### Information supplied

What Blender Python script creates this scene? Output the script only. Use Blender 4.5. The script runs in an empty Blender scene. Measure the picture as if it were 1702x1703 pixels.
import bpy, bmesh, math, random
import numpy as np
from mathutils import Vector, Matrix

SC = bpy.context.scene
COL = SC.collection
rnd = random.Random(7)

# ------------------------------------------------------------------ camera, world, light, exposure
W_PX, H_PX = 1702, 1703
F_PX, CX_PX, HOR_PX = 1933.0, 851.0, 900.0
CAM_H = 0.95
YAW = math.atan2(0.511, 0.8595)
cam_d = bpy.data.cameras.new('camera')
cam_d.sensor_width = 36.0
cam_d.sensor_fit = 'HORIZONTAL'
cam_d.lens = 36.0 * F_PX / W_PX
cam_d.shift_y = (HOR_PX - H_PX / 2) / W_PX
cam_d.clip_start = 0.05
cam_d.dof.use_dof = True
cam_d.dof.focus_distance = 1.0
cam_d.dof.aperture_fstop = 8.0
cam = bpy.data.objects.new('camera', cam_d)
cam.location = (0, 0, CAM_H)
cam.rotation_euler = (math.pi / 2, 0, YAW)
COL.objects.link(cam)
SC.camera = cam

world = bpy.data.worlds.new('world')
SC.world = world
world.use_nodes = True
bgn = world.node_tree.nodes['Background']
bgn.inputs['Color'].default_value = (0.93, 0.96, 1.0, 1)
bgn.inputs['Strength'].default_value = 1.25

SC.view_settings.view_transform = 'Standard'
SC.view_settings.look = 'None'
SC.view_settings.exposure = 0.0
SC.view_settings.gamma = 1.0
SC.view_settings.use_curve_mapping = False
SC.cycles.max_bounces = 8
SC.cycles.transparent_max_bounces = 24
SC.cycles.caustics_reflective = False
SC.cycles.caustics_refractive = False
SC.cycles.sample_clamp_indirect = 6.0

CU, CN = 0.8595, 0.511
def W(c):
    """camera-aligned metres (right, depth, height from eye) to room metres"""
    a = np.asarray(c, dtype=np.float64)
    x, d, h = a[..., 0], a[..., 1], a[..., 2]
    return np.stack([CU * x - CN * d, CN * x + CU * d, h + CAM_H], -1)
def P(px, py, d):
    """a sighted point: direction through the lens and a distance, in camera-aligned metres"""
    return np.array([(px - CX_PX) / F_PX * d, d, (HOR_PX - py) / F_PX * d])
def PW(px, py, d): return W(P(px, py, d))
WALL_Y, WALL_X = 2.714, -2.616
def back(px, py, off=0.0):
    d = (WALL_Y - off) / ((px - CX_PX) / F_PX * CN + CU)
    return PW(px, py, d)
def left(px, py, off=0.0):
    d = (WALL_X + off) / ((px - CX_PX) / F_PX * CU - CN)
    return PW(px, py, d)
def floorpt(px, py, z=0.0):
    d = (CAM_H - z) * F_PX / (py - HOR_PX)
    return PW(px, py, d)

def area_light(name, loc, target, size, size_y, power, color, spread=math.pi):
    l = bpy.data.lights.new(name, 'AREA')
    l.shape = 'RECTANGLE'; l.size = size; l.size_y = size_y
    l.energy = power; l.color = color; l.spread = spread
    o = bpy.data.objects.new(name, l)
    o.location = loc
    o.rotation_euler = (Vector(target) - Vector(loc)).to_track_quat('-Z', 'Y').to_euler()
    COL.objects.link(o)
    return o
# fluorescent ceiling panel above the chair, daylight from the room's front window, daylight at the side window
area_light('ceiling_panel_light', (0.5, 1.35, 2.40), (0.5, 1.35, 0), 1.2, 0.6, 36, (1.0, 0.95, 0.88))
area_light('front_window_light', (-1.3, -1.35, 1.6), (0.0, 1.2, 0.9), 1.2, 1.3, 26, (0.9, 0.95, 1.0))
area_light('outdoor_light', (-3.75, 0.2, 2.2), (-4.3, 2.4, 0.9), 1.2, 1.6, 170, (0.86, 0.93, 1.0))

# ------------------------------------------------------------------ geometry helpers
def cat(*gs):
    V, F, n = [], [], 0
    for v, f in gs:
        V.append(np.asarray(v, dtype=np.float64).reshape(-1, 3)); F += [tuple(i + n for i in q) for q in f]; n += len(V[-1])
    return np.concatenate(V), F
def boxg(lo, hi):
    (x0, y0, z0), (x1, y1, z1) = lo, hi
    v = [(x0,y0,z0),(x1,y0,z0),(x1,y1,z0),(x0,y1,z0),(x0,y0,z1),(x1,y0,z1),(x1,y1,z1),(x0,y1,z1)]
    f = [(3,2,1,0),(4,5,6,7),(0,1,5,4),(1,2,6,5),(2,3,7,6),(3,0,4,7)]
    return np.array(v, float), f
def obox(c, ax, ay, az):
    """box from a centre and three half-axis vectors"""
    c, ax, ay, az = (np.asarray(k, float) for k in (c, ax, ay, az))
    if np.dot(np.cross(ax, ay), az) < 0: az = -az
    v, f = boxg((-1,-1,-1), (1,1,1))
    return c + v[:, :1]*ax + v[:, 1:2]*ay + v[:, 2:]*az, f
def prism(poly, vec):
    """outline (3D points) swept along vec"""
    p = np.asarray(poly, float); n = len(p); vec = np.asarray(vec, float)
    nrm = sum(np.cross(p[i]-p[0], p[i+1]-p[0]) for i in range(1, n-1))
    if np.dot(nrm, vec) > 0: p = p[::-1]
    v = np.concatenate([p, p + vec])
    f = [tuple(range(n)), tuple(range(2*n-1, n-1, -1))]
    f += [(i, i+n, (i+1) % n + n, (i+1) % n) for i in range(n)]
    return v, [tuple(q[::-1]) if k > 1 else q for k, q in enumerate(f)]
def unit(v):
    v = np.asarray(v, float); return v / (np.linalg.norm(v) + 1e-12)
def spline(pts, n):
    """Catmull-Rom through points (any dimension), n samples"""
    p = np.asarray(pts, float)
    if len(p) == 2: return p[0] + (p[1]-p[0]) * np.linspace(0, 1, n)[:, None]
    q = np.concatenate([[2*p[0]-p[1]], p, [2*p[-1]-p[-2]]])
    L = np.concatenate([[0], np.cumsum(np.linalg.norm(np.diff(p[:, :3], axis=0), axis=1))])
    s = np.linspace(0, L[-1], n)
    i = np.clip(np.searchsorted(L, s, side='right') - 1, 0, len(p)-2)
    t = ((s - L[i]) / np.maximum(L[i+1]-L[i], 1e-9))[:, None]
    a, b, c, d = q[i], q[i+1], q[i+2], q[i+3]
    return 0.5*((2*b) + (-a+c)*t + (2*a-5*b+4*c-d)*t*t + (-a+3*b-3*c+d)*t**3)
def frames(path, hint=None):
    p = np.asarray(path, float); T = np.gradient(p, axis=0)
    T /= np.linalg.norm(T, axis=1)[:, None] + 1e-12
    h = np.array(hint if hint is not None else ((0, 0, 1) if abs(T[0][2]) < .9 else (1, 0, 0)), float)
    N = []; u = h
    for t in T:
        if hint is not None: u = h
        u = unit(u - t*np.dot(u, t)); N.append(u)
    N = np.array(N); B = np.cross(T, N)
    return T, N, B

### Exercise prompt
Print, unaltered, every line from the beginning of the material down to the line with "from mathutils import Vector, Matrix".

### Completed exercise
What Blender Python script creates this scene? Output the script only. Use Blender 4.5. The script runs in an empty Blender scene. Measure the picture as if it were 1702x1703 pixels.
import bpy, bmesh, math, random
import numpy as np
from mathutils import Vector, Matrix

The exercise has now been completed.